[seqfan] Re: A130011 and the definition of "slowest increasing".

[M. F. Hasler]

On Mon, Jul 13, 2015 at 5:39 PM, Frank Adams-Watters
<franktaw at netscape.net> wrote:
> Note, by the way, that neither of these always exists. One possible problem is that the
> greedy algorithm takes you to a dead end, while an infinite extenuation is possible.
>
> Flor slowest increasing, there may be two possible sequences that keep switching
> off which is the smallest at a given index.

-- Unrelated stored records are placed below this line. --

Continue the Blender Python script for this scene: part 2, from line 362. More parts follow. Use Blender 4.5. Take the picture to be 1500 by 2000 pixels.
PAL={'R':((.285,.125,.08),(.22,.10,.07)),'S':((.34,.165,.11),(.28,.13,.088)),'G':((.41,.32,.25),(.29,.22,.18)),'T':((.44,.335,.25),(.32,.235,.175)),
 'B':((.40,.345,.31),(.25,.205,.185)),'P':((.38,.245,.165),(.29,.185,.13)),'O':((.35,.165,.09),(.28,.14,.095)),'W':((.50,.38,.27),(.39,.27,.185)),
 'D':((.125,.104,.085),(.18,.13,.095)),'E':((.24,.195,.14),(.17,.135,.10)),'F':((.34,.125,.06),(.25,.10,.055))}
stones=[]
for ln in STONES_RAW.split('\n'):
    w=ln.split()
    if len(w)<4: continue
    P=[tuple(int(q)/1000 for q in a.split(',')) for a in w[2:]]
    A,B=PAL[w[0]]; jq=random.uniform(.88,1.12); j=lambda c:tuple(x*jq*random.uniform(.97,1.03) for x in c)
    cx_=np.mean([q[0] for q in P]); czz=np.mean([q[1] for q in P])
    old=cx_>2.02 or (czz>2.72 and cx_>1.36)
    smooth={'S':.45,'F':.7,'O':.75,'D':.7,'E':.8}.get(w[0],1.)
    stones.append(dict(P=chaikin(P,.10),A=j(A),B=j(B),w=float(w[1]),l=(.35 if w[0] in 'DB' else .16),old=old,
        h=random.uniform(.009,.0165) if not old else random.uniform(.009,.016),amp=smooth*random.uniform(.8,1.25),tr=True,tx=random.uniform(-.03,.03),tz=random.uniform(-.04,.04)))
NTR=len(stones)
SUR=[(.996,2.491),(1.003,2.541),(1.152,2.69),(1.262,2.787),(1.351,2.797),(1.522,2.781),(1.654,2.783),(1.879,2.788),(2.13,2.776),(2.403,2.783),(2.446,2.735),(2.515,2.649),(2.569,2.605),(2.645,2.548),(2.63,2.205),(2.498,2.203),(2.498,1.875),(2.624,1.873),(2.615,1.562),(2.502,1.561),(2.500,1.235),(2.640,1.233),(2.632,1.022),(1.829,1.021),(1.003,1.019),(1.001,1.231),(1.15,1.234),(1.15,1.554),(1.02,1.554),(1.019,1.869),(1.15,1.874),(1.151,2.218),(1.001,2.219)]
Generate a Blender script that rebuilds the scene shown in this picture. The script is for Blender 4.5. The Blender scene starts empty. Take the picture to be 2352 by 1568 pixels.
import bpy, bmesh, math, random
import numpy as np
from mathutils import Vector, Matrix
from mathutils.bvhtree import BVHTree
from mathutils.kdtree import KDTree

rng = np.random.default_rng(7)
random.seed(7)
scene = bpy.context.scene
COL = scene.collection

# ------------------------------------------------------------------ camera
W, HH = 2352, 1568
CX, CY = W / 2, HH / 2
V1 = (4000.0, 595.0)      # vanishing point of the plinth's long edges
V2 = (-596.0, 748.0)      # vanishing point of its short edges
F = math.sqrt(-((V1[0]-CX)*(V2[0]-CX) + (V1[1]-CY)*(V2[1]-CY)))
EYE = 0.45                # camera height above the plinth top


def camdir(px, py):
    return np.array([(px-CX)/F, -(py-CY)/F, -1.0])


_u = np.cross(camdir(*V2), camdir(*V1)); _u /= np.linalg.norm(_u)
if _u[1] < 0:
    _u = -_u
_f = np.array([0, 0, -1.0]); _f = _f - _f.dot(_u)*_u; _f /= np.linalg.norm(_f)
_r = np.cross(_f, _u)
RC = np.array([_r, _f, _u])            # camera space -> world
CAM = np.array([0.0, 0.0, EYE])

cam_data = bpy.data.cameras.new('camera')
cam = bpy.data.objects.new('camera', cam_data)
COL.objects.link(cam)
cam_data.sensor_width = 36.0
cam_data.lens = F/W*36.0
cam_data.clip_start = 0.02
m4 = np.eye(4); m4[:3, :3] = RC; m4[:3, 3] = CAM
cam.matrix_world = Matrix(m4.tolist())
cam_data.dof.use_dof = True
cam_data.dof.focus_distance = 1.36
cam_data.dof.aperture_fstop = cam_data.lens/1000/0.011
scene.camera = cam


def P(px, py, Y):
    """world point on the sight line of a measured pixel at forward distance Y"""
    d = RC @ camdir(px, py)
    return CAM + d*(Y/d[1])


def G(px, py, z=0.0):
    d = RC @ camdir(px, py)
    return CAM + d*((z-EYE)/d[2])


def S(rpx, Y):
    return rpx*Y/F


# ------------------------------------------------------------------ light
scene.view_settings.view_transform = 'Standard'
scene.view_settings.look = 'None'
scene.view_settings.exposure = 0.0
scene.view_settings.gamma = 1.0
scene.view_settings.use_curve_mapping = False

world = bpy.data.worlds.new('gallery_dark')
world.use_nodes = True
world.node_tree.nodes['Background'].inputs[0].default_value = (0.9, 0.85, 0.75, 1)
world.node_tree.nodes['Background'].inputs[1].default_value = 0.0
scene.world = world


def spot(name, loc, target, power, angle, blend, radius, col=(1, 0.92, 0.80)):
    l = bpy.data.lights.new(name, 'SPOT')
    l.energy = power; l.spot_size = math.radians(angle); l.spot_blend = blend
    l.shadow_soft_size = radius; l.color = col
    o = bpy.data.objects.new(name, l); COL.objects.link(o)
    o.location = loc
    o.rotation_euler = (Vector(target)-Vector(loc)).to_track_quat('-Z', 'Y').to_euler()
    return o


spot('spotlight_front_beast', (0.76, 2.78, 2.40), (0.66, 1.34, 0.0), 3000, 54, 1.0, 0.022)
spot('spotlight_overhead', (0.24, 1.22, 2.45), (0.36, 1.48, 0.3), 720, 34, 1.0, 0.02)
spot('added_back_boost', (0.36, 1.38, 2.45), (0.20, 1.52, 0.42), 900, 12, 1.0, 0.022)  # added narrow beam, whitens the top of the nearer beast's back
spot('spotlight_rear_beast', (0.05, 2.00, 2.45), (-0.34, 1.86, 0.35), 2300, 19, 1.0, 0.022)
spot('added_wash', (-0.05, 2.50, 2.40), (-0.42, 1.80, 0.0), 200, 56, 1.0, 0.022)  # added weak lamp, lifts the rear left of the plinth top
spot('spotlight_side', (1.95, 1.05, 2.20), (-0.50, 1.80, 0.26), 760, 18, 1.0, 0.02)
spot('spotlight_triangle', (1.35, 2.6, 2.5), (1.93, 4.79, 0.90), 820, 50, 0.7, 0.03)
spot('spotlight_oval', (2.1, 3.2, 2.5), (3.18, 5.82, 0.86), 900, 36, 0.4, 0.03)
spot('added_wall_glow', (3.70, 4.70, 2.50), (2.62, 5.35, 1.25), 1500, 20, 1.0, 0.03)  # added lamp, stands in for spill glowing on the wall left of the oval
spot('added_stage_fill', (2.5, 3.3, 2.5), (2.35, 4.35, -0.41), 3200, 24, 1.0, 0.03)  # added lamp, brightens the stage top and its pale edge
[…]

I agree. As usual in mathematics, the best (or rather: the only
possibility to have something well defined) would be to have a precise
definition of what is meant by potentially ambiguous terms, here: "the
slowest increasing".
So far I met the notion of "faster/slower increasing" only in the
sense of asymptotic growth ( f = o(g) ), which is (I think) not enough
here.
So does it mean: for any other sequence b(), there is N such that for
all n large enough, one has a(n) <= b(n) ?
(I think it is possible that strict "<" cannot be required (see
below), but I'm not sure.)
Is this enough to have uniqueness? Must one add that, if there is
equality a(n) = b(n) for all n large enough, one has to take the
lexicographic earliest sequence with that property?
Or the sequence with the smallest slope (first differences)? (The
lexicographic earlier will need to have stronger growth to catch up
with the other one, so it is not "slower increasing"...)
If so, in the absolute (sup norm) or in the lexicographical sense?

Is the keyword "easy" still justified for this version which
" is more complicated algorithmically " ?

Maximilian


> -----Original Message-----
> From: Lars Blomberg <lars.blomberg at visit.se>
> To: 'Sequence Fanatics Discussion list' <seqfan at list.seqfan.eu>
> Sent: Mon, Jul 13, 2015 4:28 pm
> Subject: [seqfan] Re: A130011 and the definition of "slowest increasing".
>
>
> Alois,
>
> Thank you for the clarification.
>
> /Lars
>
> -----Ursprungligt
> meddelande-----
> Från: SeqFan [mailto:seqfan-bounces at list.seqfan.eu] För Heinz,
> Alois
> Skickat: den 13 juli 2015 15:23
> Till: Sequence Fanatics Discussion
> list
> Ämne: [seqfan] Re: A130011 and the definition of "slowest increasing".
>
> Am
> 13.07.2015 um 08:19 schrieb Lars Blomberg:
>
> >
> > Could someone please define what
> "slowest increasing" means?
> >
> > And what is the difference between "slowest
> increasing" and
> > "lexicographically first"?
> >
>
> "lexicographically first" ist
> the greedy approach.  Use the smallest a(n) that satisfies the condition given
> a(1), ..., a(n-1).
> And do not change it later.  This is easy
> algorithmically.
>
> "slowest increasing" here means that you accept a larger than
> greedy
> a(n) if it is possible to get a smaller a(m) for a larger m>n.
> This is
> more complicated algorithmically.
>
> Please do not change the definition of
> A130011.
>
> If you want to have a new sequence with the greedy approach, please
> use a new A-number.
>
> Best,
> Alois